Contrairement à l’Allemagne et aux Pays-Bas, les textes de loi français ne fixent pas de limitation dans le temps sur la durée d’exploitation des centrales nucléaires. La loi de 2015 mentionnée par Samuel Cogolati dans son Tweet visait à limiter "la production d’électricité d’origine nucléaire au-delà de 63,2 gigawatts", mais "elle ne parlait pas de durée de vie" explique ainsi Ludovic Dupin de la Société Française de l’Energie Nucléaire (SFEN), avant de confirmer qu'"il n’existe pas de loi en France qui limite à 40 ans l’exploitation des centrales nucléaires".
Les centrales françaises peuvent donc continuer de fonctionner "ad vitam aeternam" ? Ce n’est pas aussi simple.
Comme tous les pays membres de l’Union européenne (UE) et la Suisse, la France est tenue de respecter les dispositions de la directive EURATOM de 2014, qui dans son article 8 précise que "le titulaire d’une autorisation sous le contrôle réglementaire de l’autorité de réglementation compétente [est tenu de] réévalue [r] systématiquement et régulièrement, au moins tous les dix ans, la sûreté de l’installation nucléaire". Les règles de ces évaluations sont déterminées nationalement.
En d’autres termes, "le feu vert" qui est initialement délivré à l’exploitant par le gouvernement français et l’Autorité de Sûreté Nucléaire (ASN) pour créer une centrale nucléaire "est remis en question tous les 10 ans dans le cadre d’un réexamen approfondi de l’installation, appelé réexamen périodique" par l’agence nationale chargée du contrôle de la sûreté nucléaire, peut-on lire dans une publication de 2018 de l’ASN. "Ce réexamen doit permettre d’apprécier la situation de l’installation au regard des règles qui lui sont applicables et d’actualiser l’appréciation des risques ou inconvénients que l’installation présente […], en tenant compte notamment de l’état de l’installation, de l’expérience acquise au cours de l’exploitation, de l’évolution des connaissances et des règles applicables aux installations similaires" lit-on dans la loi de 2006 qui fixe le cadre législatif de cette procédure.
Dans le cas où le cadre de la sûreté d’une centrale n’est plus considéré comme acceptable, soit l’ASN demande l’arrêt de l’installation, soit l’ASN prescrit à l’exploitant de remédier au défaut.
Ainsi, bien que "les experts parlent souvent d’une durée de vie technique pour les centrales nucléaires allant de 40 à possiblement 60 ans pour les plus récentes, des opérations de maintenance régulières sont requises, et des visites en profondeur pour assurer la sûreté nucléaire sont indispensables", indique ainsi Murielle Gagnebin d’Agora Energiewende.

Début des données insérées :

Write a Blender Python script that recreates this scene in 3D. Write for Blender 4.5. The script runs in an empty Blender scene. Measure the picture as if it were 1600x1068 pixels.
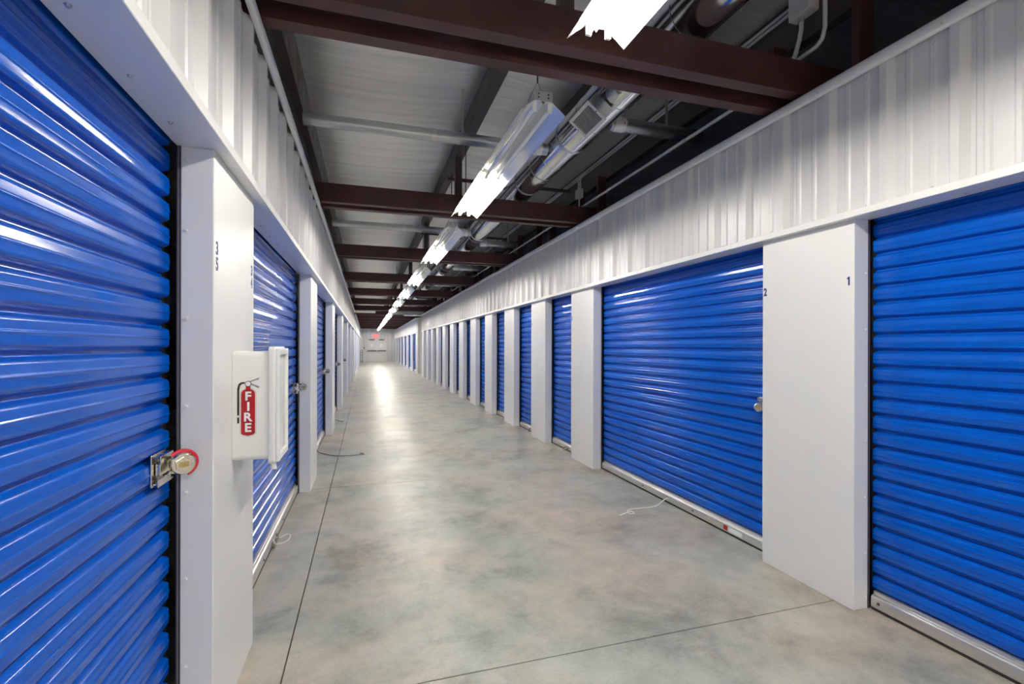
import bpy, bmesh, math, random
from mathutils import Vector, Matrix
random.seed(7)
S = bpy.context.scene
COL = S.collection
R = math.radians
PI = math.pi

# ------------------------------------------------------------------ camera, world, exposure, lights
CAM_H = 1.39
cam = bpy.data.cameras.new('camera')
cam.sensor_width = 36.0
cam.lens = 747.75 / 1600 * 36.0
cam.shift_x = 0.0
cam.shift_y = 7.1 / 1600
cam.clip_start = 0.02
cam.clip_end = 200
cam_ob = bpy.data.objects.new('camera', cam)
COL.objects.link(cam_ob)
cam_ob.location = (0, 0, CAM_H)
cam_ob.rotation_euler = (Matrix.Rotation(-R(16.929), 3, 'Z') @ Matrix.Rotation(R(90), 3, 'X') @ Matrix.Rotation(R(0.133), 3, 'Z')).to_euler()
S.camera = cam_ob

world = bpy.data.worlds.new('world')
S.world = world
world.use_nodes = True
world.node_tree.nodes['Background'].inputs[0].default_value = (0.5, 0.52, 0.55, 1)
world.node_tree.nodes['Background'].inputs[1].default_value = 0.003

S.cycles.use_denoising = True
S.cycles.max_bounces = 14
S.cycles.diffuse_bounces = 8
S.cycles.glossy_bounces = 6
S.cycles.sample_clamp_indirect = 8.0
S.view_settings.view_transform = 'Standard'
S.view_settings.look = 'None'
S.view_settings.gamma = 1.0
S.view_settings.use_curve_mapping = False
S.view_settings.exposure = 1.55
TUBE_POWER = 46.0                       # emission of a lit fluorescent tube
TUBE_COL = (1.0, 0.955, 0.865)

XL, XR = -0.506, 2.461                  # wall faces of the aisle
XC, ZF = 0.985, 2.75                    # row of strip lights
BAY = 3.05


def lamp(name, loc, sx, sy, power):
    d = bpy.data.lights.new(name, 'AREA')
    d.shape = 'RECTANGLE'
    d.size, d.size_y = sx, sy
    d.energy = power
    d.color = TUBE_COL
    o = bpy.data.objects.new(name, d)
    COL.objects.link(o)
    o.location = loc
    return o


# the two strip lights that hang behind the camera
lamp('strip_light_lamp', (XC, -1.75, 2.77), 0.20, 1.20, 22)
lamp('strip_light_lamp', (XC, -4.20, 2.77), 0.20, 1.20, 22)


# ------------------------------------------------------------------ materials
def mat(name, col, rough=0.5, metal=0.0, spec=0.5, emit=None, estr=0.0, coat=0.0):
    m = bpy.data.materials.new(name)
    m.use_nodes = True
    b = m.node_tree.nodes['Principled BSDF']
    b.inputs['Base Color'].default_value = (*col, 1)
    b.inputs['Roughness'].default_value = rough
    b.inputs['Metallic'].default_value = metal
    b.inputs['Specular IOR Level'].default_value = spec
    b.inputs['Coat Weight'].default_value = coat
    b.inputs['Coat Roughness'].default_value = 0.12
    if emit:
        b.inputs['Emission Color'].default_value = (*emit, 1)
        b.inputs['Emission Strength'].default_value = estr
    return m


def nd(m, t, **kw):
    n = m.node_tree.nodes.new(t)
    for k, v in kw.items():
        setattr(n, k, v)
    return n


def ln(m, a, b):
    m.node_tree.links.new(a, b)


def noisy(m, scale=(6, 6, 6), lo=None, hi=None, detail=5, bump=0.0, rough_lo=None, rough_hi=None, dist=0.01, p0=0.35, p1=0.65, rough=0.55):
    """vary colour, roughness and relief with one noise in object space"""
    b = m.node_tree.nodes['Principled BSDF']
    tc = nd(m, 'ShaderNodeTexCoord')
    mp = nd(m, 'ShaderNodeMapping')
    mp.inputs['Scale'].default_value = scale
    ln(m, tc.outputs['Object'], mp.inputs['Vector'])
    nz = nd(m, 'ShaderNodeTexNoise')
    nz.inputs['Scale'].default_value = 1.0
    nz.inputs['Detail'].default_value = detail
    nz.inputs['Roughness'].default_value = rough
    ln(m, mp.outputs[0], nz.inputs['Vector'])
    if lo:
        r = nd(m, 'ShaderNodeValToRGB')
        r.color_ramp.elements[0].position = p0
        r.color_ramp.elements[1].position = p1
        r.color_ramp.elements[0].color = (*lo, 1)
        r.color_ramp.elements[1].color = (*hi, 1)
        ln(m, nz.outputs['Fac'], r.inputs[0])
        ln(m, r.outputs[0], b.inputs['Base Color'])
    if rough_lo is not None:
        mr = nd(m, 'ShaderNodeMapRange')
        mr.inputs['From Min'].default_value = 0.35
        mr.inputs['From Max'].default_value = 0.65
        mr.inputs['To Min'].default_value = rough_lo
        mr.inputs['To Max'].default_value = rough_hi
        ln(m, nz.outputs['Fac'], mr.inputs['Value'])
        ln(m, mr.outputs[0], b.inputs['Roughness'])
    if bump:
        bp = nd(m, 'ShaderNodeBump')
        bp.inputs['Strength'].default_value = bump
        bp.inputs['Distance'].default_value = dist
        ln(m, nz.outputs['Fac'], bp.inputs['Height'])
        ln(m, bp.outputs[0], b.inputs['Normal'])
    return m


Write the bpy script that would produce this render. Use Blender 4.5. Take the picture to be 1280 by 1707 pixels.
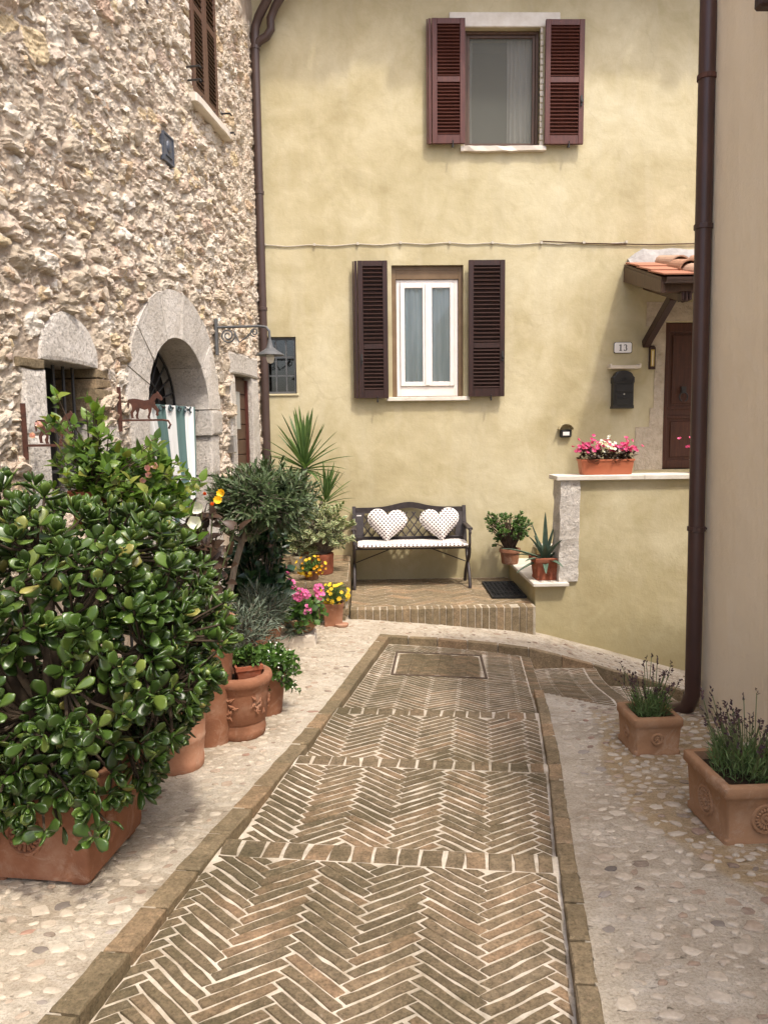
import bpy, bmesh, math, random
import numpy as np
from mathutils import Vector, Matrix, noise
R=math.radians
SC=bpy.context.scene
for o in list(bpy.data.objects): bpy.data.objects.remove(o)
COL=SC.collection
# ------------------------------------------------------------------ camera, sky, sun, exposure
CAM_F,CAM_YAW,CAM_PITCH,CAM_ROLL=1230.,R(1.4),R(6.4),R(.68)
cd=bpy.data.cameras.new('camera'); cam=bpy.data.objects.new('camera',cd); COL.objects.link(cam); SC.camera=cam
cd.sensor_fit='HORIZONTAL'; cd.sensor_width=36; cd.lens=36*CAM_F/1280; cd.clip_start=.05; cd.clip_end=500
_r0=Vector((math.cos(CAM_YAW),-math.sin(CAM_YAW),0)); _fh=Vector((math.sin(CAM_YAW),math.cos(CAM_YAW),0))
_fw=_fh*math.cos(CAM_PITCH)-Vector((0,0,1))*math.sin(CAM_PITCH); _u0=_r0.cross(_fw)
_r=_r0*math.cos(CAM_ROLL)-_u0*math.sin(CAM_ROLL); _u=_u0*math.cos(CAM_ROLL)+_r0*math.sin(CAM_ROLL)
cam.matrix_world=Matrix(((_r.x,_u.x,-_fw.x,0),(_r.y,_u.y,-_fw.y,0),(_r.z,_u.z,-_fw.z,1.5),(0,0,0,1)))
SUN=Vector((.62,-1,2.1)).normalized()
w=bpy.data.worlds.new('World'); SC.world=w; w.use_nodes=True
nt=w.node_tree; bg=nt.nodes['Background']; sky=nt.nodes.new('ShaderNodeTexSky'); sky.sky_type='NISHITA'; sky.sun_disc=False
sky.sun_elevation=math.asin(SUN.z); sky.sun_rotation=math.atan2(SUN.x,SUN.y); sky.air_density=.8; sky.dust_density=4.5; sky.ozone_density=.8
nt.links.new(sky.outputs[0],bg.inputs[0]); bg.inputs[1].default_value=.15
sl=bpy.data.lights.new('sun','SUN'); sl.energy=1.25; sl.angle=R(3.5); sl.color=(1,.93,.82)
so=bpy.data.objects.new('sun',sl); COL.objects.link(so); so.rotation_euler=SUN.to_track_quat('Z','Y').to_euler(); so.location=(3,-4,9)
SC.view_settings.view_transform='Standard'; SC.view_settings.look='None'; SC.view_settings.gamma=1; SC.view_settings.exposure=1.3
SC.render.engine='CYCLES'; SC.cycles.max_bounces=6; SC.cycles.diffuse_bounces=4; SC.cycles.transparent_max_bounces=12
try: SC.cycles.use_denoising=True
except Exception: pass

# ------------------------------------------------------------------ frames
DV=Vector((.1537,.9881,0)); NV=Vector((.9881,-.1537,0))      # lane axis and its right-hand normal
def uv(u,v): return (u*NV.x+v*DV.x, u*NV.y+v*DV.y)
def ss(a,b,x):
    t=min(1,max(0,(x-a)/(b-a))); return t*t*(3-2*t)
def ground_z(X,Y):
    u=X*NV.x+Y*NV.y; v=X*DV.x+Y*DV.y
    z=-.064*(max(-6,min(Y,4.5))-2)-.02*max(0,min(Y,8)-4.5)
    sp=lambda t:(t+math.sqrt(t*t+.01))/2
    return z-(.1*min(sp(u+1.1),4)+.19*min(sp(u-.4),3))*ss(4.0,6.2,v)
def gz(u,v): x,y=uv(u,v); return ground_z(x,y)
LW0=Vector((-1.08,7.9,0))
def lw(s,n,z): p=LW0-DV*s+NV*n; return Vector((p.x,p.y,z))    # stone wall frame: along, out, up
LWM=Matrix(((-DV.x,NV.x,0,LW0.x),(-DV.y,NV.y,0,LW0.y),(0,0,1,0),(0,0,0,1)))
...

En février 2021, l’ASN a validé le principe de la prolongation des réacteurs 900 Mégawatts jusqu’à 50 ans, c’est-à-dire au-delà de leur quatrième examen périodique.
Dans le contexte actuel de crise énergétique et climatique, c’est la totalité des réacteurs français qui pourrait être concernée par ces prolongations au-delà de 40 ans, estime Ludovic Dupin de la SFEN : "On se rend compte que la prolongation, c’est ce qui est le plus efficace à moindre coût pour décarboner l’économie française. Donc on peut imaginer que tous les réacteurs sont prolongés au moins jusqu’à 50 ans. Du moins, c’est la direction que veut prendre EDF [Electricité De France - fournisseur d’énergie français] aujourd’hui".